Недаром мемуаристы не отметили совместного пути Екатерины и Дашковой, они обращали внимание только на «государыню», но на какую?
Явление двух Екатерин во главе полков было смелым и опасным режиссерским решением. Оно могло стать как триумфом постановки, так и ее провалом. Может ли царица двоиться в глазах подданных? Конечно, нет. Поэтому подруги и не ехали в Петергоф бок о бок. Одна из них скакала впереди полков, другая появлялась то там, то здесь, вызывая крики ура и ликование. Конечно, подобная картина могла вскружить голову молодой Дашковой. Недаром впоследствии она называла день 28 июня – самым счастливым днем своей жизни. Екатерина Романовна купалась в выплеснувшихся на нее восторгах, в грозном реве приветствий, и относила их на свой счет.
Было бы справедливо предположить, что постановка «Две Екатерины», как и большая часть сценических находок переворота 28 июня, принадлежала выдающемуся русскому актеру и режиссеру Ф.В. Волкову, одному из участников заговора 1762 г. Ему выпало высшее режиссерское счастье – поставить не театральное, а собственно историческое действо, в котором исполнителями стали реальные люди: вельможи, солдаты, толпа, поверженный государь… и одна императрица в двух лицах.
Мы уже говорили, что Дашкова обожала гиперболы.
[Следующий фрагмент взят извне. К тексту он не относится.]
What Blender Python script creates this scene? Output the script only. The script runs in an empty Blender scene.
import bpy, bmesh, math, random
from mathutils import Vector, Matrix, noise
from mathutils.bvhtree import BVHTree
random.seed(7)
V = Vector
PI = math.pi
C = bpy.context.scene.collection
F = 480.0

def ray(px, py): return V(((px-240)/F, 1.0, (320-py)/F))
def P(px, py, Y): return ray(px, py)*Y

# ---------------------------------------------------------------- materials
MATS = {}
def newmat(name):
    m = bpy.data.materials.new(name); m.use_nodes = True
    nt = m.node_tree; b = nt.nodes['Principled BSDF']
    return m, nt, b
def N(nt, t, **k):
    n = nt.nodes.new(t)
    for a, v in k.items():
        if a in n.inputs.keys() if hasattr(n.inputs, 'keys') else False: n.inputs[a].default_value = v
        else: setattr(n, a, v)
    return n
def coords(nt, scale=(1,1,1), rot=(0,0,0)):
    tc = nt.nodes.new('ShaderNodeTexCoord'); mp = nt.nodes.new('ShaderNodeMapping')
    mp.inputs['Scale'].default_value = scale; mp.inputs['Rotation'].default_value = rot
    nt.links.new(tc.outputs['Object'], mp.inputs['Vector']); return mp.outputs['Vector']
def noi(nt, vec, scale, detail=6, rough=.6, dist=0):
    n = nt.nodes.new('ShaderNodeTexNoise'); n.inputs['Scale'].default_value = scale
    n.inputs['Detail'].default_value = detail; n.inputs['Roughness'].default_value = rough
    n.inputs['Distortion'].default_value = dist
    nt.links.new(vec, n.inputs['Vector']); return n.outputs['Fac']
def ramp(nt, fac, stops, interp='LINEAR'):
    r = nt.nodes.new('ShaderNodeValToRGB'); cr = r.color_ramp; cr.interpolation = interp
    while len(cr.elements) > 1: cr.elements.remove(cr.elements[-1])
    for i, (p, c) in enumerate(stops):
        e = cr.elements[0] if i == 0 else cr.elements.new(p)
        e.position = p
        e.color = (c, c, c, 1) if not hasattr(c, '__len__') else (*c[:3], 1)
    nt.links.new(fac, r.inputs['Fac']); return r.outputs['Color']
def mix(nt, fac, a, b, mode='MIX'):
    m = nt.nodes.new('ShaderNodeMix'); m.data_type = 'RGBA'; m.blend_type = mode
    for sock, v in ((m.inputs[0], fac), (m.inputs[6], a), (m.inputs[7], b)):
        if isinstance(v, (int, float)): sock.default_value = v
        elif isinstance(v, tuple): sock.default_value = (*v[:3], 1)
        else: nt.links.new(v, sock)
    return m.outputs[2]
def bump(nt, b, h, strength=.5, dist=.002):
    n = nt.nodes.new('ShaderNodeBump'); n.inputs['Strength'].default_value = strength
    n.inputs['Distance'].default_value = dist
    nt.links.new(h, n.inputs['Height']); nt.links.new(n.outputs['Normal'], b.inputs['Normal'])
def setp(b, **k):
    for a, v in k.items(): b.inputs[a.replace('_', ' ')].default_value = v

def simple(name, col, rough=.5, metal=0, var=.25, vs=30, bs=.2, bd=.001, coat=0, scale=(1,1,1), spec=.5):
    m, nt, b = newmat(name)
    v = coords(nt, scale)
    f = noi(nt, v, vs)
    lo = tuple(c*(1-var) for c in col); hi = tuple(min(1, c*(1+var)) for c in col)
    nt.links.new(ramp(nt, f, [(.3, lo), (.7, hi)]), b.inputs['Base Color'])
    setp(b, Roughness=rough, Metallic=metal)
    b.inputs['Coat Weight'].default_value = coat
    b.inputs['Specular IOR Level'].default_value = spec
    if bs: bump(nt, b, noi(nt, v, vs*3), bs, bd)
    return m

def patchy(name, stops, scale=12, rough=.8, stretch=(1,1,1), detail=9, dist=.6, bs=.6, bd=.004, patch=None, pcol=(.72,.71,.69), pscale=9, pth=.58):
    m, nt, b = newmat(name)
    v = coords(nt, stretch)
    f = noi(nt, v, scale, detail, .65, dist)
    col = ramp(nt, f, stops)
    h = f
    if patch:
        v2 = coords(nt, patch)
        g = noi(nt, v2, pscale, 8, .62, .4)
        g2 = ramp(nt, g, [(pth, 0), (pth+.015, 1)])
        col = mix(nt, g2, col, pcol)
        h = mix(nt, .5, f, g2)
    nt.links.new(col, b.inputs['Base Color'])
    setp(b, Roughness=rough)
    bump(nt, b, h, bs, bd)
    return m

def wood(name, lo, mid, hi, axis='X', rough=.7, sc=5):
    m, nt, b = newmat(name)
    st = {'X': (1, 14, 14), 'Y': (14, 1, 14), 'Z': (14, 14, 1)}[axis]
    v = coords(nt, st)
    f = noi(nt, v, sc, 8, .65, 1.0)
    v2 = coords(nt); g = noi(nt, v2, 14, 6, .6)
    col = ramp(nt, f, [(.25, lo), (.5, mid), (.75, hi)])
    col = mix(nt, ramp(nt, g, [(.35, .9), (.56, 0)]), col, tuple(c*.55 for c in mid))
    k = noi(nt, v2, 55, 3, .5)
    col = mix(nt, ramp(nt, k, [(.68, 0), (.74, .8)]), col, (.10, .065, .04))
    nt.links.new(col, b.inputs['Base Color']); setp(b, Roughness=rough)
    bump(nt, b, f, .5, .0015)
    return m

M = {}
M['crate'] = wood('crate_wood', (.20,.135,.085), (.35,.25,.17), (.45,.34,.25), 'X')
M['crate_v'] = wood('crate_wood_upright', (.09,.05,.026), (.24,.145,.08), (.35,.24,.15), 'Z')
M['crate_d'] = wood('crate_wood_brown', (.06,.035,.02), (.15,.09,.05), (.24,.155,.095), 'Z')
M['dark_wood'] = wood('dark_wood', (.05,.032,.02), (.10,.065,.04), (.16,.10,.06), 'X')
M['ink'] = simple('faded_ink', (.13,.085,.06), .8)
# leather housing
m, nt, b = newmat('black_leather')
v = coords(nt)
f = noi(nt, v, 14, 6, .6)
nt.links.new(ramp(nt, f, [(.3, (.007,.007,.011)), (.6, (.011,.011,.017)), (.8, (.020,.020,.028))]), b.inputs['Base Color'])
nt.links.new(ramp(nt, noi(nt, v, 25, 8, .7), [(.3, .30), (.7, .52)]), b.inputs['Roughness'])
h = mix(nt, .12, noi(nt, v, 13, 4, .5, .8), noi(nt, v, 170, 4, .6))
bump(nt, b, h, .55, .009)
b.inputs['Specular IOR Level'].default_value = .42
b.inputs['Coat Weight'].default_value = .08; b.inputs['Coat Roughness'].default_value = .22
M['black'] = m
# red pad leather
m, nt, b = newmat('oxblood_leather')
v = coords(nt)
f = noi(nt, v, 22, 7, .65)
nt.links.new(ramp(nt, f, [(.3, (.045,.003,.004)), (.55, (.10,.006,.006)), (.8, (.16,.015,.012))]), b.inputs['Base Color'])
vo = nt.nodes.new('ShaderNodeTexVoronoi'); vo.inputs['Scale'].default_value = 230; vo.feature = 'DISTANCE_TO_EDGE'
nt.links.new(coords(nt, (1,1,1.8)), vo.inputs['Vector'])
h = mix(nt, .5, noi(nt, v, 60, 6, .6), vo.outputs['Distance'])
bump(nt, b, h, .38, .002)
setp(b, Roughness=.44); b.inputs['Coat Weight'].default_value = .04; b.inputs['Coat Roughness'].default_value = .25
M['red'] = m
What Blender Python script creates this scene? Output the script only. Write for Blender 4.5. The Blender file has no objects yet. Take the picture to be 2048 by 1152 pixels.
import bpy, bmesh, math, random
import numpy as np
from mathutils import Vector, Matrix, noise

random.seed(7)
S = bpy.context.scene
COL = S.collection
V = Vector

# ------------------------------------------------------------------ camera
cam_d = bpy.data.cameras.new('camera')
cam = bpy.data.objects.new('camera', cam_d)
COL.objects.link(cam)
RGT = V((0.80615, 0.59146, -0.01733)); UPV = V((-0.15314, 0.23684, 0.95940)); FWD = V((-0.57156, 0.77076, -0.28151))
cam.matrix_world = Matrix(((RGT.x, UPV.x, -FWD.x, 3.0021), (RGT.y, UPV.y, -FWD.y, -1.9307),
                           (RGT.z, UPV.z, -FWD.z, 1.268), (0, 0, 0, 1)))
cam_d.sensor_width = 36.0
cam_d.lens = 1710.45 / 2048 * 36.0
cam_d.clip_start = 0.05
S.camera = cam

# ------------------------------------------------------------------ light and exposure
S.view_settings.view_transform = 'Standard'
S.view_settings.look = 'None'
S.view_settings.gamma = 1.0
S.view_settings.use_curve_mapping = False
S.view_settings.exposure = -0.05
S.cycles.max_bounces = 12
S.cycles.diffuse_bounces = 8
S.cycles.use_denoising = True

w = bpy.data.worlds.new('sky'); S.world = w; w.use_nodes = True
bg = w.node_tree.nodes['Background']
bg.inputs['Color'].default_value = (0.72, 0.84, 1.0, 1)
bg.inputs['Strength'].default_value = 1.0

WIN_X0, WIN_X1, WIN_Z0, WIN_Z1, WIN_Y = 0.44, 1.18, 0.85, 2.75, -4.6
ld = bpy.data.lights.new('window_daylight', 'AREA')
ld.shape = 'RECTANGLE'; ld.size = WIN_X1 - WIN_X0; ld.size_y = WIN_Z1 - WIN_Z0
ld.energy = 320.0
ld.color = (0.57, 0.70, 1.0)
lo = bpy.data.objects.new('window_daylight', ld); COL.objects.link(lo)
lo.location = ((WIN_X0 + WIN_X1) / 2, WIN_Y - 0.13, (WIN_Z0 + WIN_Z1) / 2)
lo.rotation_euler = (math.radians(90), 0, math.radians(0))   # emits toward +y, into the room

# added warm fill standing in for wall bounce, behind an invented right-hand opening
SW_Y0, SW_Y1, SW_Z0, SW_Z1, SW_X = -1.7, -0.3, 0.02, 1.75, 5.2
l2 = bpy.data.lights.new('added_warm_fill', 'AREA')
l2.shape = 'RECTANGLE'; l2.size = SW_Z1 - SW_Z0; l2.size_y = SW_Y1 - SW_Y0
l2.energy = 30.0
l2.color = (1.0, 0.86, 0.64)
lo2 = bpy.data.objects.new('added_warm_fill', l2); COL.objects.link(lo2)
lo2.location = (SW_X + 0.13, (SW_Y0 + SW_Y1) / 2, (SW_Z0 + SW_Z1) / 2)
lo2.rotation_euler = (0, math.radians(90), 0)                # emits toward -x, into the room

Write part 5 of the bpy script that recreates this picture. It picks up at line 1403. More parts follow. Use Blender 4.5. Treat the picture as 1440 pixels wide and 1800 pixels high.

Утверждение в мемуарах, будто накануне переворота она не сомкнула глаз 15 ночей подряд («Я сильно устала и не спала вот уже пятнадцать дней»; «Вы не спали две недели, вам восемнадцать лет, и ваше воображение усиленно работает»), стоит в одном ряду с 60 градусными морозами под Новгородом и щедрыми кредитами иностранных дипломатов, якобы предложенными княгине. В письме Кейзерлингу сказано просто: «Первые три дня постоянно была я на ногах и на коне и ложилась всего на два часа времени». Вероятно, это и следует считать правдой
Утомленные дорогой, наши амазонки оказались в местечке под названием Красный Кабак и переночевали на одном, брошенном на кровать плаще. Это тоже деталь куртуазной игры, незаметно для читателя вплетенная в мемуарное повествование. «Нам необходим был покой, особенно мне, – писала Дашкова, – ибо последние пятнадцать ночей я едва смыкала глаза. Когда мы вошли в тесную и дурную комнату, государыня предложила не раздеваясь лечь на одну постель, которая при всей окружающей грязи была роскошью для моих измученных членов. Едва мы расположились на постели, завешенной шинелью… я заметила маленькую дверь позади изголовья императрицы… Я поставила у нее двух часовых, приказав им не трогаться с места без моего позволения»{283}. Никакой опасности не было, кругом на много верст до Петербурга растянулись войска заговорщиков, но все же княгиня проявляла заметные предосторожности, сама осматривала «тесный и темный коридор, соединявшийся с внешнем двором». Снова жест, и снова на глазах у государыни, которая, надо полагать, уже начала уставать от навязчивой распорядительности подруги.
«Мы не могли уснуть, и ее величество начала читать мне целый ряд манифестов, которые подлежали опубликованию по нашем возвращении в город», – сообщала Дашкова. Многие биографы, начиная с Герцена, принимают на веру эти слова. Две подруги, будущие преобразовательницы, лежат «под одним одеялом»{284} и обсуждают
Перед читателями снова сугубо литературный ход – третья и главная подмена, на которую претендовала Екатерина Романовна. В этом эпизоде она предъявляет права на первенствующее место рядом с монархом. Место наперсника, даже канцлера – своего оставшегося под арестом дяди. Чтобы подчеркнуть подобные претензии, и понадобились черновики указов.
Сама Екатерина, тоже описавшая ночлег в Красном Кабаке, ни словом не упомянула обсуждение с подругой государственных бумаг. Да и было бы странно везти с собой в кратковременный поход материалы для будущих законодательных актов.
«Здесь все имело вид настоящего военного предприятия, – вспоминала императрица, – солдаты разлеглись на большой дороге, офицеры и множество горожан, следовавших из любопытства, и все, что могло поместиться в этом доме, – вошло туда». Екатерина «бросилась на минуту в кровать, но, не будучи в состоянии закрыть глаза, лежала неподвижно, чтобы не разбудить княгиню Дашкову, спавшую возле нее, но, повернув нечаянно голову, она увидела, что ее большие голубые глаза открыты и обращены на нее, что заставило их громко расхохотаться, потому что они считали одна другую заснувшею и взаимно одна другой оберегали сон»{285}.